I fished steadily down the Island, very happy in the otherwise dour conditions.  There's an old Army saying - "any fool can be uncomfortable".  Nowadays, with all the superb bad weather clothing on the market, misery is an entirely avoidable condition.  As ever, it's worth spending a little more to get quality and durability; and don't skimp on the base layers.

After 90 minutes Michael Farr reappeared to take me up to the top of the beat to fish from the boat, whilst John carried on down from where I'd finished.  I can't say that I much enjoy casting from a boat, but on the other hand Michael's company more than compensated.  That said, he's a man with economy of language.  About half way through the session, as he hadn't said anything about it, I asked whether I was placing the fly correctly in relation to the current and boat, to which he responded "if you weren't I'd tell you soon enough".  Well, it's nice to know you're doing it right, even if indirectly.  But however well I did it, the salmon remained unstimulated.

So it was another blank day, but I'd thoroughly enjoyed myself despite the lack of a fish and the weather.  It was glorious to be out at Rutherford again; to have a fly in the water after a long dreary winter; and to make a start to the new season.  
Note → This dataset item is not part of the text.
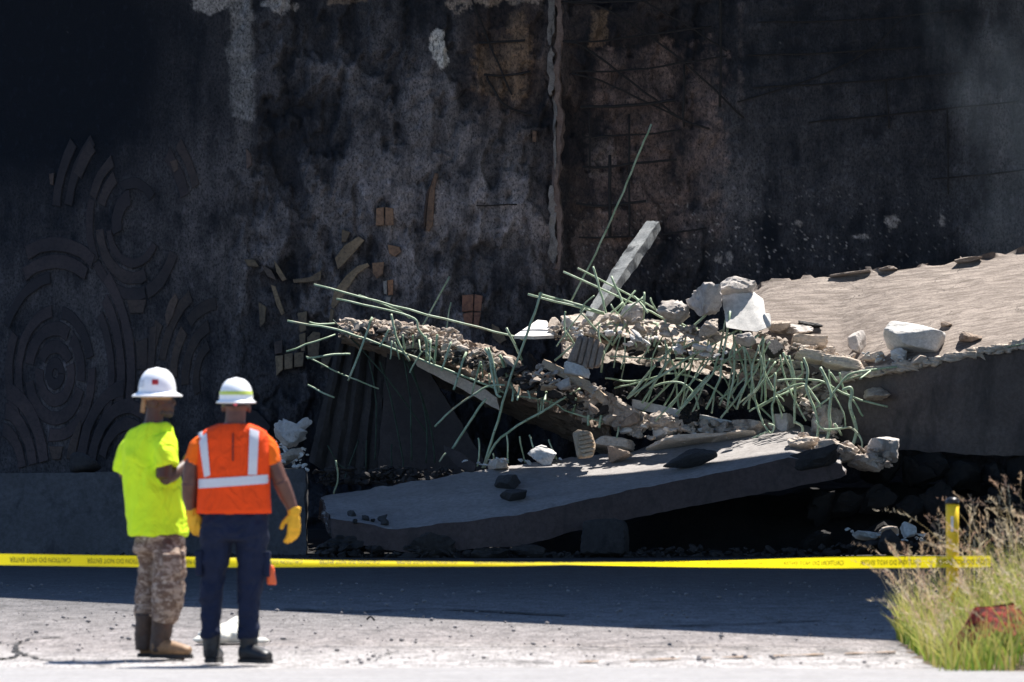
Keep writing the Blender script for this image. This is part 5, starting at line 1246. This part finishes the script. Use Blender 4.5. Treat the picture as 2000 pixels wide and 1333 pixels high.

Next week I'm back on the Dee on the Waterside and Ferrar beat of Glen Tanar.  Judging by the Fish Pal reports there are fish up there this year, whereas last year they seemed to stop at Ballogie, about 4 miles downstream from us.  But even with that hopeful news the odds remain very firmly against us, so my expectations are very low.  On the other hand its a very pretty piece of water in lovely surroundings and it's great to get away with friends for a couple of days.  It's not just about catching fish - a phrase that became all too familiar in 2014 - although in truth I'd love to catch a beautiful silver springer to get the year off to a great start.